Written request
Write out the data below in full, unchanged, minus the images.

Source data
— START —
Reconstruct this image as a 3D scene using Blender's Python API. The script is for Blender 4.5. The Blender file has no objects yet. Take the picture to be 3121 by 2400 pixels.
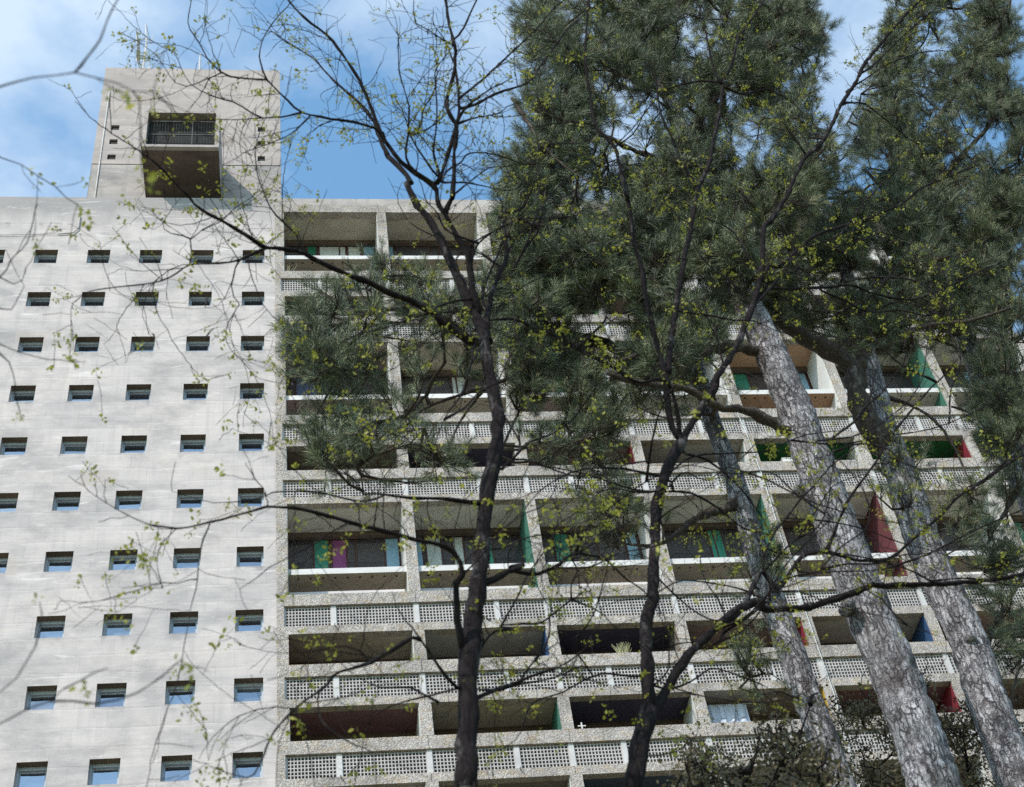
import bpy, math, random
import numpy as np
from mathutils import Vector, Matrix

sc = bpy.context.scene
COL = sc.collection
random.seed(7)
RNG = np.random.default_rng(11)

# ------------------------------------------------------------------ camera
GZ = 29.07                                   # height of the reference storey above the ground
CAM = np.array([1.7055, -40.01, -27.472 + GZ])
RR = np.array([[0.9893225, -0.08986614, -0.11473912],
               [-0.0117068, 0.73572675, -0.6771773],
               [0.14527195, 0.67128997, 0.72681899]])
FPX, CX, CY = 4700.85, 1560.5, 1200.0
cd = bpy.data.cameras.new("camera"); cam = bpy.data.objects.new("camera", cd); COL.objects.link(cam)
M = Matrix.Identity(4)
for i in range(3):
    M[i][0] = RR[0][i]; M[i][1] = -RR[1][i]; M[i][2] = -RR[2][i]; M[i][3] = CAM[i]
cam.matrix_world = M
cd.sensor_width = 36; cd.lens = FPX / 3121 * 36; cd.clip_end = 3000; cd.clip_start = 0.1
cd.dof.use_dof = True; cd.dof.focus_distance = 54; cd.dof.aperture_fstop = 2.6
sc.camera = cam

# ------------------------------------------------------------------ world and sun
SUN = Vector((-1.40, -1.73, 2.20)).normalized()
EL = math.asin(SUN.z)
w = bpy.data.worlds.new("World"); sc.world = w; w.use_nodes = True
nt = w.node_tree; nt.nodes.clear()
out = nt.nodes.new("ShaderNodeOutputWorld"); bg = nt.nodes.new("ShaderNodeBackground")
sky = nt.nodes.new("ShaderNodeTexSky"); sky.sky_type = 'NISHITA'; sky.sun_disc = False
sky.sun_elevation = EL; sky.sun_rotation = math.atan2(SUN.x, SUN.y)
sky.air_density = 1.0; sky.dust_density = 1.0; sky.ozone_density = 1.6
geo = nt.nodes.new("ShaderNodeTexCoord")
mp = nt.nodes.new("ShaderNodeMapping"); mp.inputs['Scale'].default_value = (1.0, 1.0, 1.9); mp.inputs['Location'].default_value = (0.35, 0.1, 0.55)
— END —
Finished task
Reconstruct this image as a 3D scene using Blender's Python API. The script is for Blender 4.5. The Blender file has no objects yet. Take the picture to be 3121 by 2400 pixels.
import bpy, math, random
import numpy as np
from mathutils import Vector, Matrix

sc = bpy.context.scene
COL = sc.collection
random.seed(7)
RNG = np.random.default_rng(11)

# ------------------------------------------------------------------ camera
GZ = 29.07                                   # height of the reference storey above the ground
CAM = np.array([1.7055, -40.01, -27.472 + GZ])
RR = np.array([[0.9893225, -0.08986614, -0.11473912],
               [-0.0117068, 0.73572675, -0.6771773],
               [0.14527195, 0.67128997, 0.72681899]])
FPX, CX, CY = 4700.85, 1560.5, 1200.0
cd = bpy.data.cameras.new("camera"); cam = bpy.data.objects.new("camera", cd); COL.objects.link(cam)
M = Matrix.Identity(4)
for i in range(3):
    M[i][0] = RR[0][i]; M[i][1] = -RR[1][i]; M[i][2] = -RR[2][i]; M[i][3] = CAM[i]
cam.matrix_world = M
cd.sensor_width = 36; cd.lens = FPX / 3121 * 36; cd.clip_end = 3000; cd.clip_start = 0.1
cd.dof.use_dof = True; cd.dof.focus_distance = 54; cd.dof.aperture_fstop = 2.6
sc.camera = cam

# ------------------------------------------------------------------ world and sun
SUN = Vector((-1.40, -1.73, 2.20)).normalized()
EL = math.asin(SUN.z)
w = bpy.data.worlds.new("World"); sc.world = w; w.use_nodes = True
nt = w.node_tree; nt.nodes.clear()
out = nt.nodes.new("ShaderNodeOutputWorld"); bg = nt.nodes.new("ShaderNodeBackground")
sky = nt.nodes.new("ShaderNodeTexSky"); sky.sky_type = 'NISHITA'; sky.sun_disc = False
sky.sun_elevation = EL; sky.sun_rotation = math.atan2(SUN.x, SUN.y)
sky.air_density = 1.0; sky.dust_density = 1.0; sky.ozone_density = 1.6
geo = nt.nodes.new("ShaderNodeTexCoord")
mp = nt.nodes.new("ShaderNodeMapping"); mp.inputs['Scale'].default_value = (1.0, 1.0, 1.9); mp.inputs['Location'].default_value = (0.35, 0.1, 0.55)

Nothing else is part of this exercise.